My mission is to enlighten, edify, and encourage you for an exceptional life. May the Light flood your mind with understanding every time you read my work. I want you to read my books. On the home page you will find my books and a direct link to download them.

This Post Has 4 Comments

  1. Norman B. Iyamba

    You have said it all… we dismiss our own, and accept the foreign, of which we can explain from Beginning to End as if we own it..
    Africans, we need to wake up.. we have even abandon our mother tongues for Foreign Tongues.. What a pity!

    1. Victor Negro

      Thanks for your thoughts. The reeducation is ongoing.

  2. Godswill Chiamaka

    Thank you for this dear friend.

    If the white god that the black man has accepted doesn’t have a resemblance to him and neither does his own dieties – you referred to as despicable and ugly – does it mean that the black man has no God?

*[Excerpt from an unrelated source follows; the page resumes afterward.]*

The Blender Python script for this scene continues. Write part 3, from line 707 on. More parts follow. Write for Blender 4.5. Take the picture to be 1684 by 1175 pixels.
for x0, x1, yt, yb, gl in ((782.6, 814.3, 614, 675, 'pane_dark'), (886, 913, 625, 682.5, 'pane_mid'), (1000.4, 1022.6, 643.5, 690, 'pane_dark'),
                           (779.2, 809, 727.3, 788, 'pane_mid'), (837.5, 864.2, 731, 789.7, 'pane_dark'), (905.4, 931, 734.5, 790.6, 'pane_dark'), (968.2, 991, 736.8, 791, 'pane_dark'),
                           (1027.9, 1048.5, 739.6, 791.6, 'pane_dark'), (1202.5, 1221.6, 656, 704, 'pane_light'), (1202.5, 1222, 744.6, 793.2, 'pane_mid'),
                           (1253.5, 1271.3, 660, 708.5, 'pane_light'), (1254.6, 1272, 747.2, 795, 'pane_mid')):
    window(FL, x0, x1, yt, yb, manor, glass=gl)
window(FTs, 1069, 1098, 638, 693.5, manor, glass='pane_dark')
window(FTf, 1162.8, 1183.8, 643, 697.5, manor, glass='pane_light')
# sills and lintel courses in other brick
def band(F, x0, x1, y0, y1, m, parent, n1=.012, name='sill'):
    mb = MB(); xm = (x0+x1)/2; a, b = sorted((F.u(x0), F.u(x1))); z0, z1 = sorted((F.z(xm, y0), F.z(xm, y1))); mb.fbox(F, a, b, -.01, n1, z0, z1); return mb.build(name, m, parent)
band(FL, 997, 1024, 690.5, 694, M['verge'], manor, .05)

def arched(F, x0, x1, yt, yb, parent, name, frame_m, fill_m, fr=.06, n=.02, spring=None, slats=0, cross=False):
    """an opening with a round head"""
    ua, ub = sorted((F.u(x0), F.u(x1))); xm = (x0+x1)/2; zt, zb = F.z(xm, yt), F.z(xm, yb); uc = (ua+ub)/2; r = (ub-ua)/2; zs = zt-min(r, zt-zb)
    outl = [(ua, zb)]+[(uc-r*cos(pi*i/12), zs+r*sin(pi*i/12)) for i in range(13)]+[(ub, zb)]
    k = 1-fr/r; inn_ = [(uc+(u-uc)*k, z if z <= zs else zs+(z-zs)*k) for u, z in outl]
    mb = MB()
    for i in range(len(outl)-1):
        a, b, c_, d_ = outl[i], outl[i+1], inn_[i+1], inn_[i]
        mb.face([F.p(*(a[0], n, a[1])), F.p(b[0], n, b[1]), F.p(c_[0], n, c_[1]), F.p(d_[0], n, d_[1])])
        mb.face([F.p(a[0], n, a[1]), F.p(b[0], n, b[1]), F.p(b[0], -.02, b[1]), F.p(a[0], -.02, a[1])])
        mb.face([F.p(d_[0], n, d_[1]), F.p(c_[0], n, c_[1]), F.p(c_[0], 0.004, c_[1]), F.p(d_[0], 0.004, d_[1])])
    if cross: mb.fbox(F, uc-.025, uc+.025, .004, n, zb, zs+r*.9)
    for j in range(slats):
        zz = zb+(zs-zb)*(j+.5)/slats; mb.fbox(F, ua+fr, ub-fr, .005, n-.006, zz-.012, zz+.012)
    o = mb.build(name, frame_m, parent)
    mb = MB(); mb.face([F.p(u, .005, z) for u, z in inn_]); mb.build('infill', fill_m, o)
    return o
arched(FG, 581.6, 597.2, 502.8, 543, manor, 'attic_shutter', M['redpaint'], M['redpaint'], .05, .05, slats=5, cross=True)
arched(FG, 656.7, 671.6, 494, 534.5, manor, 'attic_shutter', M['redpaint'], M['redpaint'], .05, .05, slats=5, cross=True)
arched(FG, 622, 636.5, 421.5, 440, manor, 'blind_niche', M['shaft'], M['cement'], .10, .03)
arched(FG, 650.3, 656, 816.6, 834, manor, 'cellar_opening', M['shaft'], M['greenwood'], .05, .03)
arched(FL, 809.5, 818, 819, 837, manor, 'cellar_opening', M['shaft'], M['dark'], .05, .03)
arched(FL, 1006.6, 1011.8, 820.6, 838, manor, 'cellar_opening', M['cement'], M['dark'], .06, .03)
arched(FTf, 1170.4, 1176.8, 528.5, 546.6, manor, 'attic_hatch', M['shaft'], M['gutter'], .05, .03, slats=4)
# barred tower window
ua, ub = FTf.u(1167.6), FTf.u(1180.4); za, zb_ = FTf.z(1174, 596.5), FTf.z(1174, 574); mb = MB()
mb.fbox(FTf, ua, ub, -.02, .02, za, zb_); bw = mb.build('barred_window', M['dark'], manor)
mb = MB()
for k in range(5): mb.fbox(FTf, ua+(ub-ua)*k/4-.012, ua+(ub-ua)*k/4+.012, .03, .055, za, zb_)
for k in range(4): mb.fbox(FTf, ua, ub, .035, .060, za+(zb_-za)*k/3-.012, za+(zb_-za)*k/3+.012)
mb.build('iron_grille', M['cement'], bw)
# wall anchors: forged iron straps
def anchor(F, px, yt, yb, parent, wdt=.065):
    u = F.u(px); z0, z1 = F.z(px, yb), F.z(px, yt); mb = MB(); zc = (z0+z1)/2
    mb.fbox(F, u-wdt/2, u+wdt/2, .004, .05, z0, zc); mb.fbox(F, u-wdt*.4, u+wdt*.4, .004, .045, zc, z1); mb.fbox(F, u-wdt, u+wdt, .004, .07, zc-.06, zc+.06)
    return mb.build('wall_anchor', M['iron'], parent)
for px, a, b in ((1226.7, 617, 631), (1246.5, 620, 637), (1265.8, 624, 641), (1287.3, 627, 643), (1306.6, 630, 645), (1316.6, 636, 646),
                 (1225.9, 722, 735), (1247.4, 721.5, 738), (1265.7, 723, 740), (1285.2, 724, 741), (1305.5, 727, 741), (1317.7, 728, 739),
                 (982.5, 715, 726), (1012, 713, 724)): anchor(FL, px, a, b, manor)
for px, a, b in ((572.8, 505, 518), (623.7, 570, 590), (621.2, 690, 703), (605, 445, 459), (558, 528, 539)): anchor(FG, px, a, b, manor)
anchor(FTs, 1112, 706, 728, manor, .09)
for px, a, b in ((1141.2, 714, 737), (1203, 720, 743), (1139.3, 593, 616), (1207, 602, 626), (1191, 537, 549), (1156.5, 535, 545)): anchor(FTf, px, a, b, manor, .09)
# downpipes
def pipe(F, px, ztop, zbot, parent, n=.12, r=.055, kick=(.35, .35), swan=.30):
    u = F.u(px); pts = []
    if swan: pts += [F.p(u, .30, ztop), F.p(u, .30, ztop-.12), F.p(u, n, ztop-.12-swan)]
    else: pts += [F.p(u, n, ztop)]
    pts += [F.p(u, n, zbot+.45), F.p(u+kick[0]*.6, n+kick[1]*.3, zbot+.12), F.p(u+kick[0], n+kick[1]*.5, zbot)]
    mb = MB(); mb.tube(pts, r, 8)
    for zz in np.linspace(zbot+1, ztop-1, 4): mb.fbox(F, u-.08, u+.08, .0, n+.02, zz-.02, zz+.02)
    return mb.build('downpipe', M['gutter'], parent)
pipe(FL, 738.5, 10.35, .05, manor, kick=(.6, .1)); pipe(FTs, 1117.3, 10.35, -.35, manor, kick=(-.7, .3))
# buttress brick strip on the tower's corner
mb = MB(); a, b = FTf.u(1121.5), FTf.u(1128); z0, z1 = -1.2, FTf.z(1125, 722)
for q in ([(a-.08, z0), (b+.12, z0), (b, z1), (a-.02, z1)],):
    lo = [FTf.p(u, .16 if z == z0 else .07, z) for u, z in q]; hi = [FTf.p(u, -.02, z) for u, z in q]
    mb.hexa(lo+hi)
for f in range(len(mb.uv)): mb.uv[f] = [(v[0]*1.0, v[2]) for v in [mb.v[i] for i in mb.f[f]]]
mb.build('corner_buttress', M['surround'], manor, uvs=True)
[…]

    Or was there a misrepresentation somewhere along the line?

    Why does his God has to be revealed to him?

    1. Victor Negro

      It is not the “God” I termed as despicable and ugly, but the idols which do not really look like the royalty that the Black man is, idols that have been sullied by all manner of filth through what I like to call “degenerate worship”.

      The God of the Universe which almost all the tribes of Africa have a name for, the Supreme Being, that is the God we are talking about here.